**GIVEN PROBLEM:**
Repeat the lines of the data that follow, please, starting at the first and stopping after the one with "M.brass, scope, TM)".

**SUPPLIED MATERIAL:**
★ ★ ★

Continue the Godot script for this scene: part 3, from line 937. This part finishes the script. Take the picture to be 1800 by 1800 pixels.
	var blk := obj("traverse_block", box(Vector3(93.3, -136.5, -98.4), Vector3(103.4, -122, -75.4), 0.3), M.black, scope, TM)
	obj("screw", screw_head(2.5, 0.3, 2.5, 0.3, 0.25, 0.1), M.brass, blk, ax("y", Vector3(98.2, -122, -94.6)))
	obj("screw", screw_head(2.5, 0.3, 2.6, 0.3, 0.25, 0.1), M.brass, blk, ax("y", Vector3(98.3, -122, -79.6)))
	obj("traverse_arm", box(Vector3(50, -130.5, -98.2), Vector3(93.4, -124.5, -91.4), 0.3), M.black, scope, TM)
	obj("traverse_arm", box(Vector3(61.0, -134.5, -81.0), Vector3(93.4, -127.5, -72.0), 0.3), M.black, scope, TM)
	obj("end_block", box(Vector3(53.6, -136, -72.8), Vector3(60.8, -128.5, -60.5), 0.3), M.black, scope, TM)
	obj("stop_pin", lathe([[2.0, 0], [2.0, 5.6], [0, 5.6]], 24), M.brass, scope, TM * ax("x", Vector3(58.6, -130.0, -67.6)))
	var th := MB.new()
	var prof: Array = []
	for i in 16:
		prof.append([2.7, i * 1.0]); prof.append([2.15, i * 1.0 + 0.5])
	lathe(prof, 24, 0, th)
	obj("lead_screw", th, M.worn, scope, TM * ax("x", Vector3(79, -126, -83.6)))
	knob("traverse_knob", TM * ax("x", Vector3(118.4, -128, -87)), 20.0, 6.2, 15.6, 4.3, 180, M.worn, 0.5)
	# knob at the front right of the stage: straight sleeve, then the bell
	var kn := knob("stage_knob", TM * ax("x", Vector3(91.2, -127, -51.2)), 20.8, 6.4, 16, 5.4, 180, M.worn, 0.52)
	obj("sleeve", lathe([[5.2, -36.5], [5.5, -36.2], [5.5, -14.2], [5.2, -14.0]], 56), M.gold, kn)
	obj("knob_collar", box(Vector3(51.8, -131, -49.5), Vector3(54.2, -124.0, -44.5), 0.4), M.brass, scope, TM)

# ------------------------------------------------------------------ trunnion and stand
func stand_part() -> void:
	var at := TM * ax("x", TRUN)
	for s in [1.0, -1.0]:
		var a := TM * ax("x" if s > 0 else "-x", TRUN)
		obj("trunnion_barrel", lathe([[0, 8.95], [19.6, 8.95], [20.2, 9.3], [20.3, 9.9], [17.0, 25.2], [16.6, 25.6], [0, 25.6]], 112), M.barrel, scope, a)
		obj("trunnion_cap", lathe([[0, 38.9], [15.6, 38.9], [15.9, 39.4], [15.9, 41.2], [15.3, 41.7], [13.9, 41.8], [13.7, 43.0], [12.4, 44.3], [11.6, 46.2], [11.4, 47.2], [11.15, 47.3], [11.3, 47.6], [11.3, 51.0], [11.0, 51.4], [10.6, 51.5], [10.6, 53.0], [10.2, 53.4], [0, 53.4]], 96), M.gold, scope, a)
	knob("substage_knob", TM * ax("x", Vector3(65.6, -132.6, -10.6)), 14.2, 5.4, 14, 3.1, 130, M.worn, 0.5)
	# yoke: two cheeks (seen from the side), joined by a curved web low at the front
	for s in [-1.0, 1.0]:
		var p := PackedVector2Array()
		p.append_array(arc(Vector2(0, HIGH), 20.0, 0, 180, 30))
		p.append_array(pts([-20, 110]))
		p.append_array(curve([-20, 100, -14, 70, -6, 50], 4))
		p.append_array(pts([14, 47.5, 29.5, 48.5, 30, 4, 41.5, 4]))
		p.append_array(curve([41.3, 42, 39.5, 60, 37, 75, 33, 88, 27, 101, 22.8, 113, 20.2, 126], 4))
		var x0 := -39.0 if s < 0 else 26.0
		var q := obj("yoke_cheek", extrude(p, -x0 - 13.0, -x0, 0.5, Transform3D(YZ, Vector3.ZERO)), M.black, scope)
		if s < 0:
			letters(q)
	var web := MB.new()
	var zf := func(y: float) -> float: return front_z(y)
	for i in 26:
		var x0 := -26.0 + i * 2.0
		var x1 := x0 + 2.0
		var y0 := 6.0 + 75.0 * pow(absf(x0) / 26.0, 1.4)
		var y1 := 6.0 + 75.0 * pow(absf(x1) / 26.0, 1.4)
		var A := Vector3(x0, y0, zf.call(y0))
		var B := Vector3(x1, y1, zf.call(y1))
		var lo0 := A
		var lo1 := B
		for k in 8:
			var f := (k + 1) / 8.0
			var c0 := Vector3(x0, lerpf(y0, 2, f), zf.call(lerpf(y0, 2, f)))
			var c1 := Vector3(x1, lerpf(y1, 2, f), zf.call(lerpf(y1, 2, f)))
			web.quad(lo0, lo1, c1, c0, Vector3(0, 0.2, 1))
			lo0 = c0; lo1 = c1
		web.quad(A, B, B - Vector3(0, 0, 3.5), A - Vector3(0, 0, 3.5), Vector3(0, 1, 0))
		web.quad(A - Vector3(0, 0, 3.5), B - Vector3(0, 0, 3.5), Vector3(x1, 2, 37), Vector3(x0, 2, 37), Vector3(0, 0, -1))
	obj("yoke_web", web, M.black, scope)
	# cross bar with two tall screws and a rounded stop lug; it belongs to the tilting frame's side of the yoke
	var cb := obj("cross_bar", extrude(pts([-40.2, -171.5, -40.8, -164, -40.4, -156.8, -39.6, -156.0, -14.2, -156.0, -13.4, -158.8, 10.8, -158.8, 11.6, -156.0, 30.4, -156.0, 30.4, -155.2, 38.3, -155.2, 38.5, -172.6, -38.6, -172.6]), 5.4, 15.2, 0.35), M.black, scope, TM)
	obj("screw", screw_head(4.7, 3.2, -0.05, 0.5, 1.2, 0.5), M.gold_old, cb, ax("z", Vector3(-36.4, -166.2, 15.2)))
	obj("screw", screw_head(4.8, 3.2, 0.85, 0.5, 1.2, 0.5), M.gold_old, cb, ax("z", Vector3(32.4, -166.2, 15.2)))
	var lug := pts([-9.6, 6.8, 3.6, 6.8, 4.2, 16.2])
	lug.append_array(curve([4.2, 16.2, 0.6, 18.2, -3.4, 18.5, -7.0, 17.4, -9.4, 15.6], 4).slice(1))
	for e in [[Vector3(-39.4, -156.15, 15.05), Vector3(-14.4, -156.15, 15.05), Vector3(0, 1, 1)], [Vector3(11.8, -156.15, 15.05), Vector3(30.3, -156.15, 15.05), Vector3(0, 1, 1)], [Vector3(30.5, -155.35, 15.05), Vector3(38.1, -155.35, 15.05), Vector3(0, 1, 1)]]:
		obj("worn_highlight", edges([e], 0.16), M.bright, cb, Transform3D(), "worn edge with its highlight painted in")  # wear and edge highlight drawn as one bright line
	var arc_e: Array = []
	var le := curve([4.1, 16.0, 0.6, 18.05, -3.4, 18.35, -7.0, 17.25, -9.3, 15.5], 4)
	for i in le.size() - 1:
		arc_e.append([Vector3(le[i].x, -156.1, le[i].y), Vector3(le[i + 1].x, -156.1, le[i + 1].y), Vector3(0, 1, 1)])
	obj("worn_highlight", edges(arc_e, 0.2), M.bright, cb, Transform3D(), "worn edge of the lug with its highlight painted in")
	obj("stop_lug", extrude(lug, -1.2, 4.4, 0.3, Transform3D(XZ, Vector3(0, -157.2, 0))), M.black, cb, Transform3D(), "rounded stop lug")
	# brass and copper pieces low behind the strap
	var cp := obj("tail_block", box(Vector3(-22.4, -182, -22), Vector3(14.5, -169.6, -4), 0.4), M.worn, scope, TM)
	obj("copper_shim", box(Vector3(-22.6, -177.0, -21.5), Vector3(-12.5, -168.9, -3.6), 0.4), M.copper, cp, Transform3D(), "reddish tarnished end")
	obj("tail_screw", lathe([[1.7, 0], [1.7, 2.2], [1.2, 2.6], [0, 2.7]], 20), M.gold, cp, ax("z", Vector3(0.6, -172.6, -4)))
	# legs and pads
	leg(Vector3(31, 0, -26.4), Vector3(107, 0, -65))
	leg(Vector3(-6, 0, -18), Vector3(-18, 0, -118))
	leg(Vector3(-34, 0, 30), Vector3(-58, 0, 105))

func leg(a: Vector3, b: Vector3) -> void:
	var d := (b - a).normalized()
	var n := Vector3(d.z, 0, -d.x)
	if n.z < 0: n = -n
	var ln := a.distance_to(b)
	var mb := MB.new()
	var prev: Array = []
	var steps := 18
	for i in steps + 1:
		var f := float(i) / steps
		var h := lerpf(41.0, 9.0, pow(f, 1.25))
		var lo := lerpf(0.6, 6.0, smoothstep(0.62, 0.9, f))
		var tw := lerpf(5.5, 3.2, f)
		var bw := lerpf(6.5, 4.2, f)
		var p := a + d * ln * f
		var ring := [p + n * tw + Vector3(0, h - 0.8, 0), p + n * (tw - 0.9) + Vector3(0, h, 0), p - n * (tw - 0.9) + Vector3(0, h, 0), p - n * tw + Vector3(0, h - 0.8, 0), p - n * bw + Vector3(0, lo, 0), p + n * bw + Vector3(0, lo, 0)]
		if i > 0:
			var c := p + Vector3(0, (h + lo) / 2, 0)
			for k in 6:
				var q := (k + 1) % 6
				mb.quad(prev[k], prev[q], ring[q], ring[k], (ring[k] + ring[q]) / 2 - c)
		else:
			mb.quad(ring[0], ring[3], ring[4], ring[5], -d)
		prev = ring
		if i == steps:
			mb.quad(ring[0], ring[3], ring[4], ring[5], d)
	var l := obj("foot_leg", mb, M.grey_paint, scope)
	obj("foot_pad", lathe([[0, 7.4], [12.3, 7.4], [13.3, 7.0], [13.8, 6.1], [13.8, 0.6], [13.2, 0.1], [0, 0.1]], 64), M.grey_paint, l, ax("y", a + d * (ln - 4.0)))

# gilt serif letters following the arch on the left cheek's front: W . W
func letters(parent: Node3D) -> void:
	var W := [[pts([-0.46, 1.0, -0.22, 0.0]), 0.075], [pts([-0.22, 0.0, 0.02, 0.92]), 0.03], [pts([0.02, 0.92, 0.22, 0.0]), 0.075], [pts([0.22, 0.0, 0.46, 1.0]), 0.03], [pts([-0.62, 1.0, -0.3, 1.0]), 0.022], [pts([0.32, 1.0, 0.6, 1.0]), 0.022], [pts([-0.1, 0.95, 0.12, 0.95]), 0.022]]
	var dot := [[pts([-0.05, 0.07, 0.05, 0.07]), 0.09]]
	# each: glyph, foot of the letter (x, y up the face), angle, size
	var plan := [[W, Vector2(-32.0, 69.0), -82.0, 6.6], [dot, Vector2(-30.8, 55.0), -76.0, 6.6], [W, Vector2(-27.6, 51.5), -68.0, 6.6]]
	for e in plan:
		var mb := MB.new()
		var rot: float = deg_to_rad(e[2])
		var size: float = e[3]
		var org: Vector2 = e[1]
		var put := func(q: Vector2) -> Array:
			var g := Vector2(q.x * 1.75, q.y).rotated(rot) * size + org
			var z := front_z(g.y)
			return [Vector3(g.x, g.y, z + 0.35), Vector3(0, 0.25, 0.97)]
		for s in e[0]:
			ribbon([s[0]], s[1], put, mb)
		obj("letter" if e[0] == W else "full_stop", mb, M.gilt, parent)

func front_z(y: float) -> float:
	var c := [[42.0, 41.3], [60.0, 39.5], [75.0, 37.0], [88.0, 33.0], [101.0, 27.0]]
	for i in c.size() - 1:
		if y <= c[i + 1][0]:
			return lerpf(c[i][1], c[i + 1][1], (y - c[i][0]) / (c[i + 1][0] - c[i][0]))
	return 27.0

★ ★ ★

**OUTPUT:**
Continue the Godot script for this scene: part 3, from line 937. This part finishes the script. Take the picture to be 1800 by 1800 pixels.
	var blk := obj("traverse_block", box(Vector3(93.3, -136.5, -98.4), Vector3(103.4, -122, -75.4), 0.3), M.black, scope, TM)
	obj("screw", screw_head(2.5, 0.3, 2.5, 0.3, 0.25, 0.1), M.brass, blk, ax("y", Vector3(98.2, -122, -94.6)))
	obj("screw", screw_head(2.5, 0.3, 2.6, 0.3, 0.25, 0.1), M.brass, blk, ax("y", Vector3(98.3, -122, -79.6)))
	obj("traverse_arm", box(Vector3(50, -130.5, -98.2), Vector3(93.4, -124.5, -91.4), 0.3), M.black, scope, TM)
	obj("traverse_arm", box(Vector3(61.0, -134.5, -81.0), Vector3(93.4, -127.5, -72.0), 0.3), M.black, scope, TM)
	obj("end_block", box(Vector3(53.6, -136, -72.8), Vector3(60.8, -128.5, -60.5), 0.3), M.black, scope, TM)
	obj("stop_pin", lathe([[2.0, 0], [2.0, 5.6], [0, 5.6]], 24), M.brass, scope, TM * ax("x", Vector3(58.6, -130.0, -67.6)))
	var th := MB.new()
	var prof: Array = []
	for i in 16:
		prof.append([2.7, i * 1.0]); prof.append([2.15, i * 1.0 + 0.5])
	lathe(prof, 24, 0, th)
	obj("lead_screw", th, M.worn, scope, TM * ax("x", Vector3(79, -126, -83.6)))
	knob("traverse_knob", TM * ax("x", Vector3(118.4, -128, -87)), 20.0, 6.2, 15.6, 4.3, 180, M.worn, 0.5)
	# knob at the front right of the stage: straight sleeve, then the bell
	var kn := knob("stage_knob", TM * ax("x", Vector3(91.2, -127, -51.2)), 20.8, 6.4, 16, 5.4, 180, M.worn, 0.52)
	obj("sleeve", lathe([[5.2, -36.5], [5.5, -36.2], [5.5, -14.2], [5.2, -14.0]], 56), M.gold, kn)
	obj("knob_collar", box(Vector3(51.8, -131, -49.5), Vector3(54.2, -124.0, -44.5), 0.4), M.brass, scope, TM)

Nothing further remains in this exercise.